What you will do:
Retype each line of the listing below, from the first through the one holding "0).build('handle', STEEL, d)", with no other lines.
● ● ●
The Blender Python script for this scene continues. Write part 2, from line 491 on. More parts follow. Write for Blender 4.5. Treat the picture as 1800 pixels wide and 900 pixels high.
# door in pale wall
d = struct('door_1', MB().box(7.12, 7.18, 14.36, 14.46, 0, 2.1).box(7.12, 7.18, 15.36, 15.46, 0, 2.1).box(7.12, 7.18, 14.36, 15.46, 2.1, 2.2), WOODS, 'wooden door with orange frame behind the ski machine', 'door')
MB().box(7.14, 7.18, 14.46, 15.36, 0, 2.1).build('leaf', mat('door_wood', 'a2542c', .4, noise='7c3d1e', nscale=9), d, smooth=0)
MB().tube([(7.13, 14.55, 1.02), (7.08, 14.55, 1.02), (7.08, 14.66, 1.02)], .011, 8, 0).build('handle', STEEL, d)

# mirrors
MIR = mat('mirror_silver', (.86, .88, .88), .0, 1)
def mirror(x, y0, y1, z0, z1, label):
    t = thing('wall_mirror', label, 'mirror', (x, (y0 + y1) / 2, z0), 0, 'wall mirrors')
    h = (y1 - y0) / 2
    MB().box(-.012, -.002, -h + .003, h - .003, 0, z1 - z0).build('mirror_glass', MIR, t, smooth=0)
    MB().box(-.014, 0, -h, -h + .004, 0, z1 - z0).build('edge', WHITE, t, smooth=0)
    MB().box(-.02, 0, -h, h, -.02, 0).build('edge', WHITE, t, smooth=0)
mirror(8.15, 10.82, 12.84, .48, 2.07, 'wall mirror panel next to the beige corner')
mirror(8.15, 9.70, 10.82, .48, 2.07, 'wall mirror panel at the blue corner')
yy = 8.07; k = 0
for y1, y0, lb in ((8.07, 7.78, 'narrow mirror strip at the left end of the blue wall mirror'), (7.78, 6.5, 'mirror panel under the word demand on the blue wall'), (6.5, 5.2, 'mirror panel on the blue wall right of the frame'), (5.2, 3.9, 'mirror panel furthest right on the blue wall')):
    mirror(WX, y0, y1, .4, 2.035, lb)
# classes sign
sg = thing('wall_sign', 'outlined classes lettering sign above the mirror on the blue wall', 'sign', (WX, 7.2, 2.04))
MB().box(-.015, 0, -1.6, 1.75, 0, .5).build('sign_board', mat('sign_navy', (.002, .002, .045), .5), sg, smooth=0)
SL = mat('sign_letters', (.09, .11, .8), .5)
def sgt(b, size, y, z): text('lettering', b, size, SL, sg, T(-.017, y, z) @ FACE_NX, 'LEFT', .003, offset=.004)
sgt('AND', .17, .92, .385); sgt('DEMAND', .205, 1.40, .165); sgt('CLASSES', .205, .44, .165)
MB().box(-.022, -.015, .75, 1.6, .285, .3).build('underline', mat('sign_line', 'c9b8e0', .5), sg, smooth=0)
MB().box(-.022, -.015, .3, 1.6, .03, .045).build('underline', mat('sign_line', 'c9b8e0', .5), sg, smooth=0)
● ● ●
Response to this exercise:
The Blender Python script for this scene continues. Write part 2, from line 491 on. More parts follow. Write for Blender 4.5. Treat the picture as 1800 pixels wide and 900 pixels high.
# door in pale wall
d = struct('door_1', MB().box(7.12, 7.18, 14.36, 14.46, 0, 2.1).box(7.12, 7.18, 15.36, 15.46, 0, 2.1).box(7.12, 7.18, 14.36, 15.46, 2.1, 2.2), WOODS, 'wooden door with orange frame behind the ski machine', 'door')
MB().box(7.14, 7.18, 14.46, 15.36, 0, 2.1).build('leaf', mat('door_wood', 'a2542c', .4, noise='7c3d1e', nscale=9), d, smooth=0)
MB().tube([(7.13, 14.55, 1.02), (7.08, 14.55, 1.02), (7.08, 14.66, 1.02)], .011, 8, 0).build('handle', STEEL, d)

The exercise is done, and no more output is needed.